Date: 2011-03-31 05:08 am (UTC)
From: [identity profile] frogworth.livejournal.com
Possibly not including the very latest stuff, Greg Egan's included body-to-body sex in his writing, and non-hetero sex as well. There's pretty weird sex in Schild's Ladder, one of his hardest far-future sf novels.

Date: 2011-03-31 02:18 pm (UTC)
From: [identity profile] mmcirvin.livejournal.com
True, though his attitude toward it varies. Often it's either sort of abstract virtual-entity sex, or it's described with either detachment or revulsion (Permutation City was an extreme example of this).

"Oceanic", which is not that recent, is an arguable exception; the people involved are post-post-humans who are definitely embodied, and the bodies and the sex are somewhat unusual by our standards but they seem to be enjoying it.

Date: 2011-03-31 02:22 pm (UTC)
From: [identity profile] mmcirvin.livejournal.com
...but for the aliens in Incandescence, sex is an annoyance that causes them no end of trouble; sexual urges are crippling for the males.

Date: 2011-03-31 08:32 pm (UTC)
From: [identity profile] ilya187.livejournal.com
Yes, my reaction was also "WTF??"

She is a science fiction writer? What on Earth does she read besides Isaac Asimov?

Date: 2011-03-31 03:56 am (UTC)
From: [identity profile] kowh.livejournal.com
People complaining about not enough sex (of any type) in SF should be careful what they wish for, the extant sex scenes are almost universally awful.

Date: 2011-03-31 02:34 pm (UTC)
From: [identity profile] mmcirvin.livejournal.com
It's not just about sex, though, it's whether the characters enjoy being in their bodies and experiencing the sensory world, or mostly want to get rid of them and be rarified mind-entities swimming in seas of thought.
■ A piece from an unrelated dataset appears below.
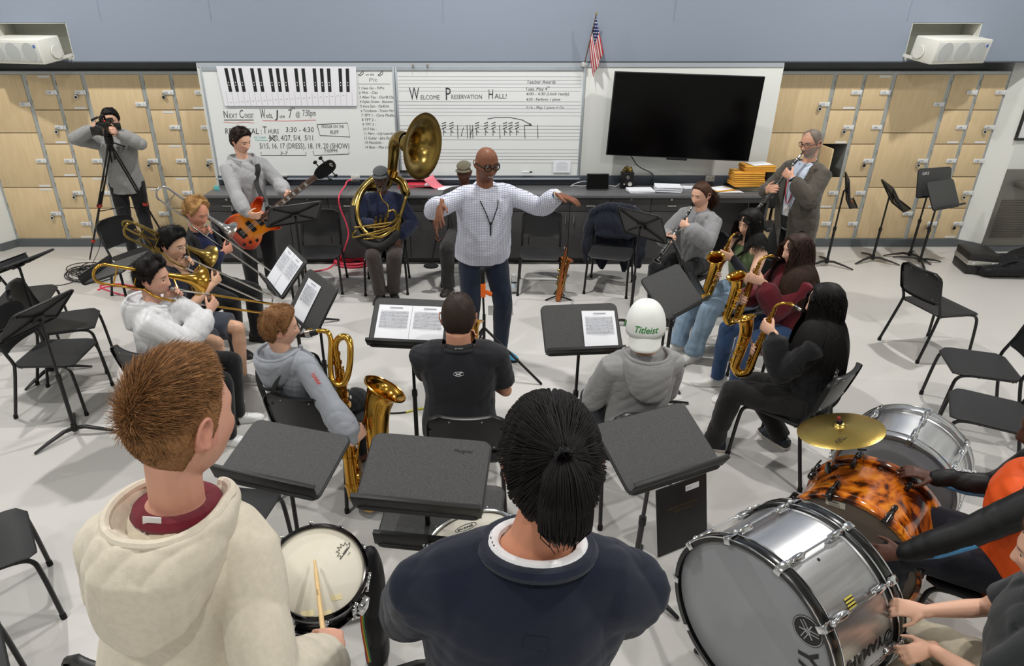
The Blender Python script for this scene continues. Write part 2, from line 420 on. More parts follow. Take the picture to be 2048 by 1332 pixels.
bank([(-6.185, -5.483, 3, 'first from the west corner'), (-5.482, -5.133, 5, 'second from the west corner'), (-5.132, -4.783, 5, 'third from the west corner'), (-4.782, -4.068, 3, 'fourth, behind the cameraman'),
      (-4.067, -3.718, 5, 'fifth, beside the camera tripod'), (-3.717, -3.33, 5, 'last one by the keyboard poster')], 'in the west bank', {0: [0], 1: [1, 3], 2: [4], 3: [1], 4: [0, 4], 5: [2]}, {})
bank([(3.565, 4.277, 3, 'first beside the television'), (4.278, 4.629, 5, 'second, with one door ajar'), (4.63, 4.979, 5, 'third from the television'), (4.98, 5.678, 3, 'fourth, behind the empty music stands'),
      (5.679, 6.029, 5, 'fifth from the television'), (6.03, 6.375, 5, 'last one by the drinking fountain')], 'in the east bank', {0: [2], 1: [3], 2: [2], 3: [1], 4: [0], 5: [0, 1, 3]}, {1: 2})
# ------------------------------------------------------------------ counter of base cabinets
M_cab = mat('charcoal_laminate', (66, 65, 66), 0.5, var=(60, 0.3, (54, 53, 54), 3), stretch=(0.4, 1, 3))
M_top = mat('grey_worktop', (104, 104, 106), 0.35, var=(90, 0.4, (90, 90, 92), 2))
M_splash = mat('backsplash_blue_grey', (74, 80, 90), 0.4)
M_nickel = mat('brushed_nickel', (200, 196, 186), 0.28, 1.0)
CF = 7.77
names = ['behind the bass guitarist', 'behind the red cable coil', 'behind the sousaphone player', 'behind the conductor', 'behind the empty chair and standing saxophone', 'behind the clarinet girl']
proto = None
for k in range(6):
    cx = 1.077 + 0.963 * (k - 4)
    lab = 'charcoal base cabinet with two drawers over two doors %s' % names[k]
    if proto is None:
        proto = thing('base_cabinet', lab, 'cabinet', (cx, CF, 0), 0, 'cabinets under the worktop')
        c = MB().box((0, 0.27, 0.47), (0.961, 0.5, 0.77), 0.002); c.box((0, 0.31, 0.045), (0.961, 0.42, 0.085)); c.build('carcass', M_cab, proto)
        for sx in (-1, 1):
            d = MB().box((sx * 0.2405, 0.012, 0.76), (0.474, 0.02, 0.165), 0.002).build('drawer', M_cab, proto)
            MB().tube([(sx * 0.2405 - 0.05, 0, 0.75), (sx * 0.2405 - 0.05, -0.028, 0.75), (sx * 0.2405 + 0.05, -0.028, 0.75), (sx * 0.2405 + 0.05, 0, 0.75)], 0.006, 8).build('handle', M_nickel, d)
            MB().cyl((sx * 0.2405, 0.003, 0.82), (sx * 0.2405, -0.004, 0.82), 0.012, 12).build('lock', M_nickel, d)
            d = MB().box((sx * 0.2405, 0.012, 0.38), (0.474, 0.02, 0.58), 0.002).build('door', M_cab, proto)
            MB().tube([(sx * 0.05, 0, 0.64), (sx * 0.05, -0.028, 0.64), (sx * 0.05, -0.028, 0.54), (sx * 0.05, 0, 0.54)], 0.006, 8).build('handle', M_nickel, d)
        _t = tree_of(proto)
    else: dup(proto, (cx, CF, 0), 0, lab, tree=_t)
o = thing('worktop', 'long grey laminate worktop running under both whiteboards and the television', 'worktop', (0.1, CF, 0))
MB().box((0, 0.245, 0.862), (6.74, 0.55, 0.036), 0.004).build('top_slab', M_top, o)
MB().box((0, 0.51, 0.938), (6.74, 0.02, 0.115), 0.002).build('backsplash', M_splash, o)
o = thing('desk_end_panel', 'charcoal end panel and apron closing the knee space near the clarinet man', 'desk panel', (3.44, CF, 0))
MB().box((0, 0.27, 0.42), (0.03, 0.5, 0.842), 0.002).build('end_panel', M_cab, o)
MB().box((-0.47, 0.1, 0.81), (0.9, 0.2, 0.06), 0.002).build('apron', M_cab, o)
MB().box((-0.91, 0.5, 0.42), (1.75, 0.012, 0.84)).build('back_panel', M_cab, o)
# plinth sealing the foot of the cabinets to the floor
m = MB().box((1.95, CF + 0.03, 0.05), (1.15, 0.012, 0.1)); struct('baseboard_counter', m, M_cab, smooth=False)
# ------------------------------------------------------------------ whiteboards
M_board = mat('whiteboard_enamel', (234, 237, 236), 0.12, spec=0.5)
M_alu = mat('aluminium', (196, 204, 212), 0.35, 0.7)
M_cork = mat('map_rail_insert', (150, 158, 170), 0.7)
def whiteboard(label, x0, x1):
    z0, z1 = 0.965, 2.255; o = thing('whiteboard', label, 'whiteboard', ((x0 + x1) / 2, WY, 0)); w = x1 - x0
    MB().box((0, -0.012, (z0 + z1) / 2), (w - 0.03, 0.02, z1 - z0 - 0.03)).build('writing_surface', M_board, o, smooth=False)
    f = MB()
    for sx in (-1, 1): f.box((sx * (w / 2 - 0.012), -0.014, (z0 + z1) / 2), (0.024, 0.028, z1 - z0), 0.003)
    f.box((0, -0.014, z0 + 0.01), (w - 0.05, 0.028, 0.02), 0.003); f.box((0, -0.014, z1 - 0.008), (w - 0.05, 0.028, 0.016), 0.003); f.build('frame', M_alu, o)
    MB().box((0, -0.018, z1 - 0.03), (w - 0.05, 0.026, 0.028), 0.004).build('map_rail', M_alu, o)
    t = MB().box((0, -0.05, z0 - 0.004), (w, 0.085, 0.012), 0.004); t.box((0, -0.09, z0 + 0.004), (w, 0.01, 0.02), 0.003); t.build('pen_tray', M_alu, o)
    return o
wb1 = whiteboard('whiteboard with keyboard poster, concert dates and a numbered list', -3.27, -1.0)
wb2 = whiteboard('whiteboard ruled with music staves reading welcome preservation hall', -0.995, 1.235)
M_pen = mat('marker_black', (62, 62, 66), 0.6); M_red = mat('marker_red', (224, 150, 150), 0.6); M_teal = mat('marker_teal', (120, 200, 190), 0.6)
M_grey = mat('stave_grey', (150, 150, 158), 0.6); M_violet = mat('stave_violet', (176, 172, 196), 0.6)
def write(par, txt, px, py, hpx, wpx, m=None, shear=0.12, name='handwriting'):
    p = at_y(px, py, WY - 0.0235); q = at_y(px, py - hpx, WY - 0.0235); w_ = at_y(px + wpx, py, WY - 0.0235)[0] - p[0]; sz = (q[2] - p[2]) / 0.72
    t = text_mb(txt, sz, (0, 0, 0), (1, 0, 0), (0, 0, 1), shear=shear); xm = max(v[:, 0].max() for v in t.v)
    for i in range(len(t.v)): t.v[i] = t.v[i] * A(w_ / xm, 1, 1) + p
    return t.build(name, m or M_pen, par, off=par.location, smooth=False)
def stroke(par, pts, m=None, w=0.004, name='drawn_line'):
    P = [at_y(x, y, WY - 0.0235) for x, y in pts]; t = MB(); t.tube(P, w, 4, caps=False)
    for i in range(len(t.v)): t.v[i][:, 1] = (t.v[i][:, 1] - (WY - 0.0235)) * 0.15 + WY - 0.0235
    return t.build(name, m or M_pen, par, off=par.location, smooth=False)
for args in [('N', 447, 236, 15, 10), ('EXT', 458, 236, 9, 18), ('C', 479, 236, 17, 9), ('ONCERT', 489, 236, 9, 19), ('W', 521, 237, 20, 11), ('eds,', 532, 236, 11, 14), ('J', 551, 236, 17, 7), ('une', 559, 236, 8, 11), ('7', 577, 236, 18, 8), ('th', 580, 219, 6, 10), ('@', 591, 233, 10, 9), ('7:30pm', 605, 232, 13, 27),
             ('REHEARSAL :', 450, 268, 12, 74), ('T', 526, 267, 15, 9), ('HURS', 536, 267, 9, 22), ('3:30 - 4:30', 571, 264, 10, 57), ('Ice Cream', 508, 277, 6, 24, M_teal), ('4/20, 4/27, 5/4,  5/11', 537, 281, 11, 90),
             ('5/15, 16, 17 (DRESS), 18, 19, 20 (SHOW)', 519, 297, 11, 180), ('3-7', 560, 309, 6, 16), ('7:00PM', 648, 305, 7, 27), ('FIDDLER ON THE', 643, 256, 6.5, 45), ('RUFF', 660, 268, 8, 18)]: write(wb1, *args)
for pts, mm in [([(448, 240), (507, 240)], None), ([(447, 244), (470, 246), (490, 244), (508, 246)], M_red), ([(525, 241), (570, 242), (632, 240)], M_red), ([(538, 271), (551, 283)], None), ([(551, 271), (538, 283)], None),
                ([(634, 249), (695, 246), (700, 274), (640, 271), (634, 249)], None), ([(522, 304), (522, 311), (612, 311), (612, 305)], None), ([(626, 302), (628, 311), (698, 308), (698, 303)], None), ([(510, 280), (535, 281)], M_teal)]: stroke(wb1, pts, mm)
lst = ['1 Cees Go - Fl/Pic', '2 Mi.k - Clar', '3 Allen Tea - Clar/B.Clar', '4 Dylan Green - Bassoon', '5 Anna Sam - Ob/E.Hn', '6 Trombone - Trevor Mo!', '7 TPT 1 - Chris Melilla', '8 TPT 2 -', '9 TPT 3 -', '10 F Hn -', '11 Perc - Lily Leandra', '12 Guitar - Jake Emerson', '13 Mandolin -', '14 Bass - Max Lindahl']
for i, tx in enumerate(lst): write(wb1, tx, 716.5 + i * 1.0, 178.5 + i * 9.1, 5.4, len(tx) * 2.75 + 3)
write(wb1, 'on the', 731, 151, 5, 17); write(wb1, 'Pit', 737, 163, 7, 18, M_grey)
stroke(wb1, [(716, 168), (780, 168)], M_grey, .003)
for (x, y) in ((722, 147), (761, 147)): stroke(wb1, [(x - 5, y + 4), (x - 1, y), (x + 6, y - 7), (x + 4, y + 1), (x - 2, y + 5), (x - 5, y + 2)])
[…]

I think these are both legitimate attitudes. It's easier to like being embodied when you're young, and especially if you're physically adroit and attractive. Most of the people I've known who really wanted to be disembodied minds or cyber-beings had perfectly understandable reasons for it, such as untreatable chronic pain.

But there are subgenres and subcultures that are skewed one way or another.